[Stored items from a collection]
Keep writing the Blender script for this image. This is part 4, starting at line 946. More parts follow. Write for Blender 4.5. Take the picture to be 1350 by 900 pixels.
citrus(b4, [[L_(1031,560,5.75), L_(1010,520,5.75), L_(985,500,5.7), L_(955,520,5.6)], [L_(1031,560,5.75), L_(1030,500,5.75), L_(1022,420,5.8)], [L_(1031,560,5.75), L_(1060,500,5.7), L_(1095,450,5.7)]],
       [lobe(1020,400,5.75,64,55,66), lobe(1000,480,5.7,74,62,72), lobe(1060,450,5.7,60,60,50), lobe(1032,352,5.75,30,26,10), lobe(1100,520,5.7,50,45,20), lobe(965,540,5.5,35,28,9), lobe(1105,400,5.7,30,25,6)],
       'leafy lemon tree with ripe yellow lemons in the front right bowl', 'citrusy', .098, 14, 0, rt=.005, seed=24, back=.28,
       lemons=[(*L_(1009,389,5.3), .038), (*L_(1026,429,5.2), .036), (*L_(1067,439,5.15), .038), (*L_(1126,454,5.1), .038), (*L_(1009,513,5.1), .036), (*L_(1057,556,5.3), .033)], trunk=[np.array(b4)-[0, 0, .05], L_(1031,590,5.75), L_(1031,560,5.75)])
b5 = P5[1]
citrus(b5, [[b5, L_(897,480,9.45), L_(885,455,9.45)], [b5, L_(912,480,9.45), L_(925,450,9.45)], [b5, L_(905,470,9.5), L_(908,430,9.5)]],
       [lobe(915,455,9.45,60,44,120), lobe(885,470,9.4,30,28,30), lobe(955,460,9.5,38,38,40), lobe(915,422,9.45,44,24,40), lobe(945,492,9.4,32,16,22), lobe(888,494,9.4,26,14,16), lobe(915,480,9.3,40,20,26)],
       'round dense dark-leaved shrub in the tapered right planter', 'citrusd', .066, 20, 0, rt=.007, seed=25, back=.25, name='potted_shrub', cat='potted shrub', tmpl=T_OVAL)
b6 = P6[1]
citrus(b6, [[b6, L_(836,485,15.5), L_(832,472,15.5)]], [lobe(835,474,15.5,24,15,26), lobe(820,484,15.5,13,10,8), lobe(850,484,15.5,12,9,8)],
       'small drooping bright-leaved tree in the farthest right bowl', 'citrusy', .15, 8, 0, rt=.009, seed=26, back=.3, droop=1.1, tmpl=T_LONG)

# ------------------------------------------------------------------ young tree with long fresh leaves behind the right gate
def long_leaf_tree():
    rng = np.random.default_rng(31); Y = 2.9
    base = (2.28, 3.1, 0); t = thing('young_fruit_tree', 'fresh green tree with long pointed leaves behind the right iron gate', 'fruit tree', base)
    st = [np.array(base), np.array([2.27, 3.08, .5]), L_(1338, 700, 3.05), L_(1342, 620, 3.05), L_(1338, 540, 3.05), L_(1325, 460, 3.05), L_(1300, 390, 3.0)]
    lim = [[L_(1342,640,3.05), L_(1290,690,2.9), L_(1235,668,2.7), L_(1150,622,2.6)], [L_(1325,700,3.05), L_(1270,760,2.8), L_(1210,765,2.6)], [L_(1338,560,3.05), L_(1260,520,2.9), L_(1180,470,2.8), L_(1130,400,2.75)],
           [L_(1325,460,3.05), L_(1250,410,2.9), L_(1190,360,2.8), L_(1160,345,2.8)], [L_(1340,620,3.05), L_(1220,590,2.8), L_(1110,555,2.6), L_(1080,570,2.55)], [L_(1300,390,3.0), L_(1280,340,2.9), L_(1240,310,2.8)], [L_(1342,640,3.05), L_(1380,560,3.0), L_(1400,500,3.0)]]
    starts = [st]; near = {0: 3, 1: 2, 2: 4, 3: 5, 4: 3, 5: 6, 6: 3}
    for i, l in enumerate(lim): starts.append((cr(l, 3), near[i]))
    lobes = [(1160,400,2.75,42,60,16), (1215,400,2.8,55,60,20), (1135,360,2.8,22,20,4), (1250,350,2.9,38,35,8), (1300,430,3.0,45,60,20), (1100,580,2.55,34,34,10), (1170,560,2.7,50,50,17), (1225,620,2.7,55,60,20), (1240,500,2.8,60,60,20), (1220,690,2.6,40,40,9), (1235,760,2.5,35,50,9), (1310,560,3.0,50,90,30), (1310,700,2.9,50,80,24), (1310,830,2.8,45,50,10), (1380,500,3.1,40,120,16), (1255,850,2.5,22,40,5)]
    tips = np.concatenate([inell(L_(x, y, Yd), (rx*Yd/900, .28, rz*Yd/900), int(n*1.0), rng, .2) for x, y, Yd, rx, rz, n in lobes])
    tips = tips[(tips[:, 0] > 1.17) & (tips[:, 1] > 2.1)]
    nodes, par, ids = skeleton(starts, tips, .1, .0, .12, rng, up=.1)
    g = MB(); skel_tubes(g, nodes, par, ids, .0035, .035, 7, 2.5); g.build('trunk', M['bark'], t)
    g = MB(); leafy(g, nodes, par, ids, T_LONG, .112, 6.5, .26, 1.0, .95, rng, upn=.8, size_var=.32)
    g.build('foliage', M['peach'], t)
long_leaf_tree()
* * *
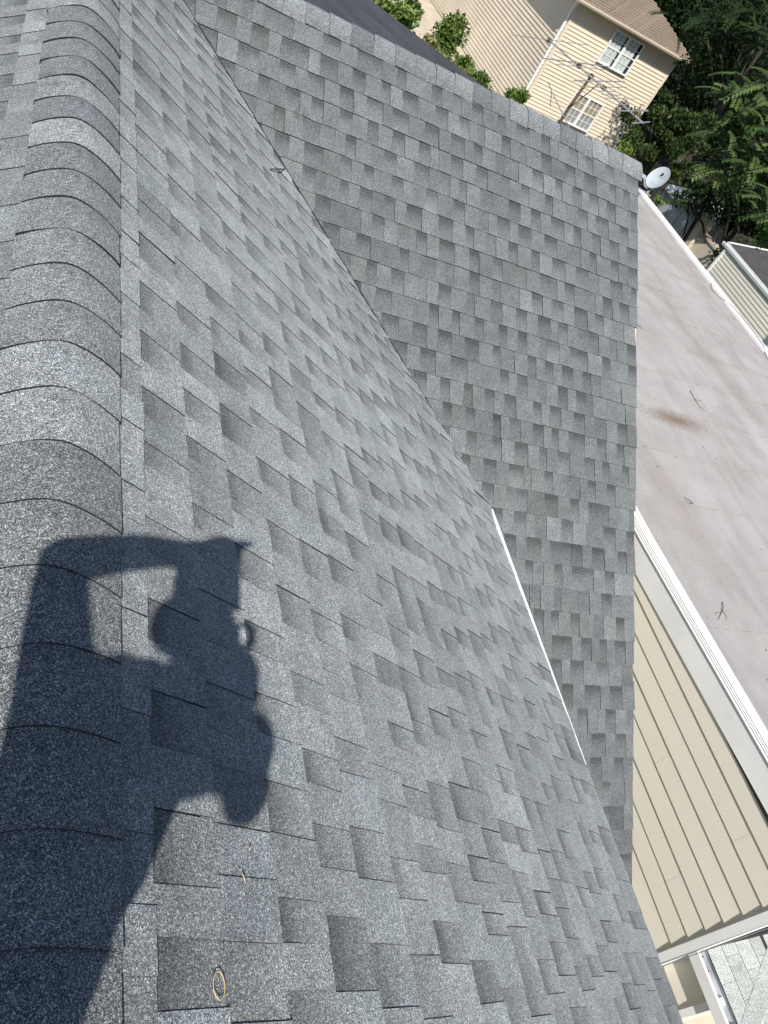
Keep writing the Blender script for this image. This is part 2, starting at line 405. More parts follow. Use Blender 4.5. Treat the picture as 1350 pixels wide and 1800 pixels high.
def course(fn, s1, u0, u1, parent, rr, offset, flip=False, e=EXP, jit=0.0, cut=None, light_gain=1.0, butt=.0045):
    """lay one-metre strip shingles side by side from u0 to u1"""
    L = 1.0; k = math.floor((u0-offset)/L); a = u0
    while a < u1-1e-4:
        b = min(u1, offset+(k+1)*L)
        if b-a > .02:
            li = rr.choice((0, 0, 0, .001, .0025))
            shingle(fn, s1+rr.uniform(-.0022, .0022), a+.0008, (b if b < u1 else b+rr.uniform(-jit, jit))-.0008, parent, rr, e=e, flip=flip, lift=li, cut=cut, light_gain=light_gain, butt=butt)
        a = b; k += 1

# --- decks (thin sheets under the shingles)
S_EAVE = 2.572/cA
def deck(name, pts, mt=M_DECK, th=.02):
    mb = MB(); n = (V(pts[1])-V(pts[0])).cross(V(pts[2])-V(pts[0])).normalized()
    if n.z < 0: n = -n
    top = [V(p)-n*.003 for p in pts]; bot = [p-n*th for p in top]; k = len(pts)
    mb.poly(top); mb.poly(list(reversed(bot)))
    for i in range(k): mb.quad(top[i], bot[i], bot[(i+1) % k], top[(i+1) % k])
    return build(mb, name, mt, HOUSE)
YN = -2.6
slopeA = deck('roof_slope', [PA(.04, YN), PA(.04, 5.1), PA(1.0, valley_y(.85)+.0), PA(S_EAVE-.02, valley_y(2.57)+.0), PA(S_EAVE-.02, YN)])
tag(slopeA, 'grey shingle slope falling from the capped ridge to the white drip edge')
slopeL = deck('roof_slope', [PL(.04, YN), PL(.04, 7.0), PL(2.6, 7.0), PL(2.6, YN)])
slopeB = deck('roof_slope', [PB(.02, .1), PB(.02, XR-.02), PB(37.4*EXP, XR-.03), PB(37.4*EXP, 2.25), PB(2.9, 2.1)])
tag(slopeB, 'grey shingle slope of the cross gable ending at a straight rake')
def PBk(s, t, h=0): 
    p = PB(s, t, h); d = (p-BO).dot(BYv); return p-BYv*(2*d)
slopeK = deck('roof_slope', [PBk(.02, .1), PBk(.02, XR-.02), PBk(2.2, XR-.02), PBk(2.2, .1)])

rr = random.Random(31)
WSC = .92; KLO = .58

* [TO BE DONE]
Identify the lines of the data that contain the word "follow". Copy each of them.

* [RESPONSE TO THIS TASK]
Keep writing the Blender script for this image. This is part 4, starting at line 946. More parts follow. Write for Blender 4.5. Take the picture to be 1350 by 900 pixels.
Keep writing the Blender script for this image. This is part 2, starting at line 405. More parts follow. Use Blender 4.5. Treat the picture as 1350 pixels wide and 1800 pixels high.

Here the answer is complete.